Night of the banshees

The wind is howling, the night is dark and Oiche Shamhna in Temple Bar is full of strange creatures

The wind is howling, the night is dark and Oiche Shamhna in Temple Bar is full of strange creatures. Some are draped in sheets with black hair covering their faces. There are banshees all around. A few make it safely into Project on East Essex Street for the opening night of Some Voices by Joe Penhall.

In keeping with the night, Philip Grey arrives in a long black coat. "Are you saying I`m scary?" he asks with a devilish glint in his eye. The former director of FilmBase has just formed his own film production company, Premium Pictures, which is to be based in Mullingar. Watch that space.
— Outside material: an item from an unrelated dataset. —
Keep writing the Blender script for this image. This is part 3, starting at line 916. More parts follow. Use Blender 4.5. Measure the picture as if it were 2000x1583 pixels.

The production from Purpleheart Theatre Company, in association with Iomh a Ildanach, of Some Voices will be "savagely funny, violent and compassionate", says the invitation. The villain in the piece, played by Stewart Roche, is the scariest individual of the night but, thankfully, he's killed at the end (he goes down in a thrilling trail of gore) and the play is a great success.

And as the nightlights burn away in the bar, Shane Carr chats to Kate McSweeney about his day in rehearsal for Time Bomb, which opens next Monday. It will soon be another week, another opening. Valerie Bistany, general manager of the Dublin Youth Theatre, says Time Bomb will "be quite polemic, it will divide the audience".